The absolute worst thing about interviews, for someone putting them together for a zine, is one-word answers. Are you on crack, motherfucker?! Have you ever actually read an interview?! The whole point is that they’re informative and entertaining – the word ‘yes’ does not contain these qualities, nerd. Then again, maybe too much of an answer is just as bad… I’ve probably written too much here. Guess I’m a crack nerd too haha

What would be your message to anyone thinking of publishing a zine? And while we are at that, what would you say positives/negatives of underground publishing – particularly, in you case – are?

If you’re thinking of putting a zine out, be prepared for just how long it takes to put it all together, and don’t bother if you’re hoping to make a business out of it.

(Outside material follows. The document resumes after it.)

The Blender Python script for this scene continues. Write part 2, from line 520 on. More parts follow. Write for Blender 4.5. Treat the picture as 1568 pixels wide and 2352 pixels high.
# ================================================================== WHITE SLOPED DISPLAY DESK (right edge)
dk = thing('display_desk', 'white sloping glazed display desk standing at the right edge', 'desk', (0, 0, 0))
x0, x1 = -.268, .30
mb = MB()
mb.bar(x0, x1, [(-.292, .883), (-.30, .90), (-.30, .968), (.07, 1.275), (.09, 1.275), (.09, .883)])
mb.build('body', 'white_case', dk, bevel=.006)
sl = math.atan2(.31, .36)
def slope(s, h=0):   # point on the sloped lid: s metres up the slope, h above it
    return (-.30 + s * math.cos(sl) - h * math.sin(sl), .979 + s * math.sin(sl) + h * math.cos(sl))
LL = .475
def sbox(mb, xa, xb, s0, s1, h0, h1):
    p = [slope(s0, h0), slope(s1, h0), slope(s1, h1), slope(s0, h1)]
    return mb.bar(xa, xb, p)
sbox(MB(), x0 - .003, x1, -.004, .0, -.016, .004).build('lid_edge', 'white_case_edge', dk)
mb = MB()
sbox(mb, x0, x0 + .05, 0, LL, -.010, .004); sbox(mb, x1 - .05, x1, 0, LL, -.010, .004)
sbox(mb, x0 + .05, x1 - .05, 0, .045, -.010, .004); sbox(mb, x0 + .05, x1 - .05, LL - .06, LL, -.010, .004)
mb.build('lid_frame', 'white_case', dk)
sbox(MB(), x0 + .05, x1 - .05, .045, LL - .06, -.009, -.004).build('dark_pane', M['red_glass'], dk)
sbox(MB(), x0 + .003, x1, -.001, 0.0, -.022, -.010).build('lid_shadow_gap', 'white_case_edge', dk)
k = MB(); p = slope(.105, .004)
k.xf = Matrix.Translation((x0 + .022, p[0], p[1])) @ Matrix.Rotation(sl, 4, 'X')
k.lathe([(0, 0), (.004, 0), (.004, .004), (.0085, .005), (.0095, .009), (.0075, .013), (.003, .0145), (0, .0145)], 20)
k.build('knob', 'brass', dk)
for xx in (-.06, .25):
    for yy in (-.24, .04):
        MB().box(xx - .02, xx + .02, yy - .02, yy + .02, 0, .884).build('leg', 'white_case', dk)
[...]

Other than that, do it any way you can. The Headsplit newsletter is just a handful of pages, but the quality and detail in those pages makes it one of the best out there. You don’t need to use a pro printer, you don’t need to be the best writer – people will appreciate your effort, especially if you make it unique. That’s probably the biggest part of it – make it special, and make it weird!

The biggest drawback is having to limit the runs your do, creating a frustrating scarcity. But it’s a Cacth-22 – you probably can’t afford to do a huge run, not least because you don’t want to be storing mountains of issues in your tiny flat haha, but it’s always a bummer to have to say that something has sold out. It’s a fine balance that I guess you get better at with time.

And coming to the end of this nice chat…any last word to the readers?

Thanks, firstly, to Rubber Axe Zine for dedicating space on the virtual page to my nonsense. I hope I’ve made it worthwhile for your readers! Secondly, thanks to anyone who supports the efforts of ziners around the world by spending their hard-earned cash and precious time on their output. I’m willing to bet that 99.9% of people who are involved in putting zines out there are doing it purely to share their passion for audio destruction, and your support is priceless. Lastly – protect ya neck, motherfuckers! (PS – yeah, I stole the zine’s tag line from Wu-Tang. Fits perfectly, not sorry.)